I COMPETITOR – A ben vedere c’erano altri due competitor per la prestigiosa presidenza della Conferenza Stato Regioni. Uno, il leghista Maroni, governatore della Lombardia troppo impicciato con l’incombente Expo milanese e l’altro, Nicola Zingaretti, governatore della nostra regione. Lui, Zingaretti, un pensierino ce l’aveva anche fatto, se non altro per i meriti acquisiti nel risistemare i conti del Lazio dopo la disastrosa parentesi di destra. E poi, classe 1965, poteva ben rientrare nei parametri di Matteo Renzi che tutto vuol svecchiare e rottamare avvalendosi anche di avvenenti hostess di governo. Non che Nicola sia brutto, per carità, anzi è pure simpatico, non come Matteo, ma giù di lì.
LA BOCCIATURA DI ZINGARETTI – Allora qualcosa deve essere andato storto. O meglio, qualcosa di Nicola deve aver contrariato lo spumeggiante presidente del consiglio. Tiriamo a indovinare. Forse Zingaretti è ancora uomo di partito (come tutti quelli che stanno al potere) ma di un partito che non c’è più, di quel Pd che Matteo ha prima scalato e poi riplasmato a sua immagine e somiglianza. In effetti, l’elezione del governatore del Lazio avviene con la striminzita vittoria di Bersani alle politiche di due anni fa. Un Bersani che il governatore del Lazio ha lealmente sostenuto commettendo il fatale errore di schierarsi anche con lo sbiadito Cuperlo alle primarie che Renzi stravinse.
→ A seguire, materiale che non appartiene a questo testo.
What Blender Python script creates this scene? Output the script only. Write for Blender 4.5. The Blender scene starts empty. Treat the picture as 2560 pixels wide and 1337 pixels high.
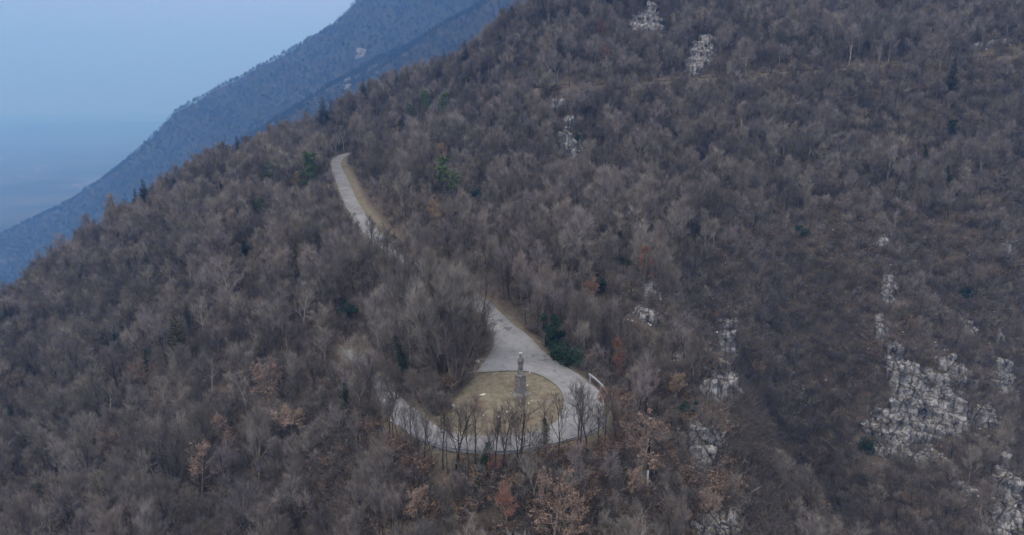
HAZE_D = 3.4e-4; EXPO = 0.40
HAZC = (0.135, 0.385, 0.92, 1); HAZA = (0.56, 0.45, 0.46, 1)          # scattering and absorption tint of the valley haze
HORC = (2.2, 2.1, 2.5, 1); ZENC = (17.8, 17.8, 17.8, 1)         # cloud sheet low down and overhead
import bpy, bmesh, math, random
import numpy as np
from mathutils import Vector, Matrix, noise as mnoise
from mathutils.geometry import delaunay_2d_cdt

R = math.radians
S = bpy.context.scene
C = S.collection
# ------------------------------------------------------------------ camera
F, CU, CV = 1730.0, 1280.0, 668.5          # focal length and centre of the photograph (2560 px wide)
PITCH, CAMZ = R(13.6), 34.0
SP, CP = math.sin(PITCH), math.cos(PITCH)
cam_data = bpy.data.cameras.new('camera')
cam = bpy.data.objects.new('camera', cam_data); C.objects.link(cam)
cam.location = (0, 0, CAMZ); cam.rotation_euler = (R(90) - PITCH, 0, 0)
cam_data.sensor_width = 36.0; cam_data.lens = 36.0 * F / 2560.0
cam_data.clip_start = 1.0; cam_data.clip_end = 80000.0
S.camera = cam

def ray(u, v):
    t = (CV - v) / F
    return ((u - CU) / F, CP + t * SP, -SP + t * CP)
def at_y(u, v, Y):
    d = ray(u, v); s = Y / d[1]
    return (d[0] * s, Y, CAMZ + d[2] * s)
def at_z(u, v, z):
    d = ray(u, v); s = (z - CAMZ) / d[2]
    return (d[0] * s, d[1] * s, z)
def project(x, y, z):
    """world -> photograph pixel (numpy friendly)"""
    zz = z - CAMZ
    f = y * CP - zz * SP
    up = y * SP + zz * CP
    return CU + F * x / f, CV - F * up / f

# ------------------------------------------------------------------ object helpers
def link(name, me, mat=None, parent=None):
    o = bpy.data.objects.new(name, me); C.objects.link(o)
    if mat is not None and me is not None:
        me.materials.append(mat)
    if parent is not None: o.parent = parent
    return o
def mesh_np(name, verts, faces):
    me = bpy.data.meshes.new(name)
    verts = np.asarray(verts, dtype=np.float32)
    me.vertices.add(len(verts)); me.vertices.foreach_set('co', verts.ravel())
    if isinstance(faces, np.ndarray):
        n, k = faces.shape
        me.loops.add(n * k); me.loops.foreach_set('vertex_index', faces.ravel().astype(np.int32))
        me.polygons.add(n)
        me.polygons.foreach_set('loop_start', np.arange(0, n * k, k, dtype=np.int32))
        me.polygons.foreach_set('loop_total', np.full(n, k, dtype=np.int32))
    else:
        ls = [len(f) for f in faces]
        me.loops.add(sum(ls)); me.loops.foreach_set('vertex_index', np.array([i for f in faces for i in f], dtype=np.int32))
        me.polygons.add(len(faces))
        me.polygons.foreach_set('loop_start', np.concatenate([[0], np.cumsum(ls)[:-1]]).astype(np.int32))
        me.polygons.foreach_set('loop_total', np.array(ls, dtype=np.int32))
    me.update(calc_edges=True)
    return me
def smooth(me):
    me.polygons.foreach_set('use_smooth', np.ones(len(me.polygons), dtype=bool))
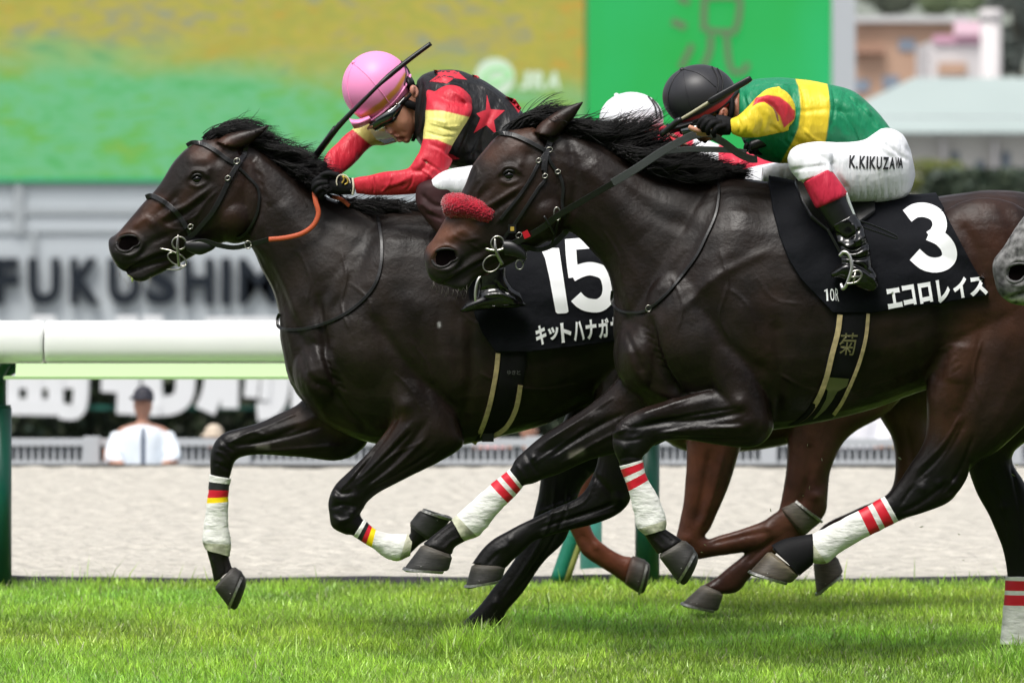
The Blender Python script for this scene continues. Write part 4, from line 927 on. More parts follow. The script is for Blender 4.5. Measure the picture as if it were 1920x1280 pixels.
def eyes(parent, D, cx, cy, rx, ry, near_dz, bv):
    h, _ = hit(bv, cx, cy)
    for s_ in (-1, 1):
        y = h.y + .009 if s_ < 0 else 2 * D - h.y - .009
        g = Geo(); g.ell(cx, cy, rx, ry, .019, y, rot=.15); g.build('eye', M['eye'], parent)
    y = h.y - .002
    for pts, r in (([(cx - rx - 4, cy + 4), (cx - rx * .7, cy - ry * .6), (cx - rx * .1, cy - ry * 1.02), (cx + rx * .7, cy - ry * .75), (cx + rx + 5, cy + 2)], 2.3), ([(cx - rx - 3, cy + 5), (cx - rx * .2, cy + ry * .95), (cx + rx + 5, cy + 3)], 1.5)):
        g = Geo(); g.tube([P(a, b, y + (.006 if i in (0, len(pts) - 1) else -.006)) for i, (a, b) in enumerate(pts)], [.0012] + [r / S(D)] * (len(pts) - 2) + [.0012], seg=8, n=6)
        o = g.build('eyelid', M['coat'], parent); paint(o, (.009, .008, .008), [])
eyes(h15, D15, 370, 336, 11, 9, 0, bv15)
M['nos'] = mat('nostril_inside', (.0022, .0014, .0014), .95, spec=.02)
def nostril(parent, D, cx, cy, rx, ry, bv, rot, rim=(.016, .014, .014)):
    """comma-shaped opening with a soft thick rim at the front, thinning to the back"""
    sh = [(-1, .1), (-.85, -.55), (-.35, -.95), (.35, -.95), (.9, -.6), (1.05, -.1), (.85, .35), (.45, .55), (.1, .9), (-.35, 1.0), (-.8, .7), (-1, .1)]
    pts2 = [(cx + (x * rx) * math.cos(rot) - (y * ry) * math.sin(rot), cy + (x * rx) * math.sin(rot) + (y * ry) * math.cos(rot)) for x, y in sh]
    ys = []
    for X, Z in pts2:
        h, _ = hit(bv, X + (X - cx) * .25, Z + (Z - cy) * .25); ys.append(h.y if h else None)
    ok = sorted(y for y in ys if y is not None); md_ = ok[len(ok) // 2]
    ys = [md_ if (y is None or abs(y - md_) > .03) else y for y in ys]
    g = Geo(); rr = [.0045 + .003 * max(0, -x) for x, y in sh]; g.tube([P(X, Z, y + .003) for (X, Z), y in zip(pts2, ys)], rr, seg=10, n=4); o = g.build('nostril', M['coat'], parent); paint(o, rim, [])
    V = [P(X, Z, y + .003) for (X, Z), y in zip(pts2[:-1], ys[:-1])]; n = len(V); c = P(cx + rx * .15, cy - ry * .05, md_ + .006); V.append(c)
    mk('nostril_hollow', V, [(i, (i + 1) % n, n) for i in range(n)], M['nos'], parent)
nostril(h15, D15, 240, 456, 22, 15, bv15, -.1)

# mane and forelock
strands('mane', h15, D15, [(390, 260, 1, -.95, 1.15, 88, .12, 0), (412, 250, 1, -.6, 1.0, 85, .12, 0), (440, 256, 1, -.2, .7, 80, .2, .02), (474, 270, 1, .0, .45, 90, .25, .01), (510, 292, 1, -.05, .45, 90, .25, 0), (550, 320, 1, -.3, .6, 80, .3, -.01), (585, 345, 1, -.6, .9, 64, .5, -.02), (605, 360, .9, -.9, 1.3, 60, .6, -.02)], 1500, M['hair'], .0032, 5)
strands('mane', h15, D15, [(560, 318, 1, .5, -.2, 36, .2, -.05), (590, 336, 1, .4, -.2, 46, .4, -.08), (608, 350, 1, .3, -.3, 46, .5, -.08)], 420, M['hair'], .0034, 15)
strands('mane', h15, D15, [(640, 378, 1, .1, -.1, 75, .2, -.03), (700, 388, 1, -.15, .4, 60, .3, -.04), (770, 396, 1, -.25, .6, 50, .3, -.03)], 600, M['hair'], .0032, 6)
strands('tail', h15, D15, [(1385, 470, 1, .4, .4, 260, .12, 0), (1400, 500, 1, .5, .4, 280, .12, 0)], 260, M['hair'], .004, 7)
# tack
L_ = M['leather']
def S15(nm, poly, w, m=L_, off=.004, **k): return strap(nm, bv15, poly, w, m, h15, off, D0=D15, **k)
S15('browband', [(350, 273), (362, 267), (382, 270), (405, 283), (425, 298), (440, 306)], 8, th=.006)
S15('cheekpiece', [(452, 300), (440, 318), (428, 340), (415, 368), (398, 398), (380, 420), (362, 440), (345, 452)], 9, th=.006)
S15('headpiece', [(445, 305), (458, 290), (462, 272)], 9)
S15('throatlash', [(450, 316), (466, 332), (482, 350), (486, 372), (480, 405), (462, 436), (444, 448)], 5)
S15('noseband', [(273, 370), (284, 367), (302, 375), (322, 390), (338, 408), (350, 428)], 9, th=.007)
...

UNA POLITICA DA HOUSE OF CARDS – Qualcuno in verità nell’area dalemian/bersaniana e nella gauche piddina residuale (quelli che non vorrebbero morire democristiani) aveva intravisto in Nicola un competitor agguerrito per le primarie. Sicuramente non avrebbe vinto ma almeno poteva portare a casa quel 30 o 40% dei suffragi sufficiente a salvare le vestigia del partito che fu di Bersani, Veltroni e D’Alema dove i tesserati contavano ancora qualcosa. Ma a un Renzi che stravince alle europee non passa il vizio di sbarazzarsi di figure che possano fare un minimo di ombra al suo innegabile e vittorioso appeal. Alla presidenza delle regioni? Ma scherziamo! troppa visibilità, troppa immagine in un sistema politico che di immagine si alimenta e vive. Così il palese fastidio del conducator ha scoraggiato le timide avance del Pd locale già poco amato da Matteo per i suoi trascorsi bersaniani, e ammutolito il segretario regionale Melilli. Tant’è, Vae victis. Questa è la logica antica della politica da “House of Cards”, quella spietata serie televisiva americana che Matteo Iidica come modello ai suoi rampanti corifei.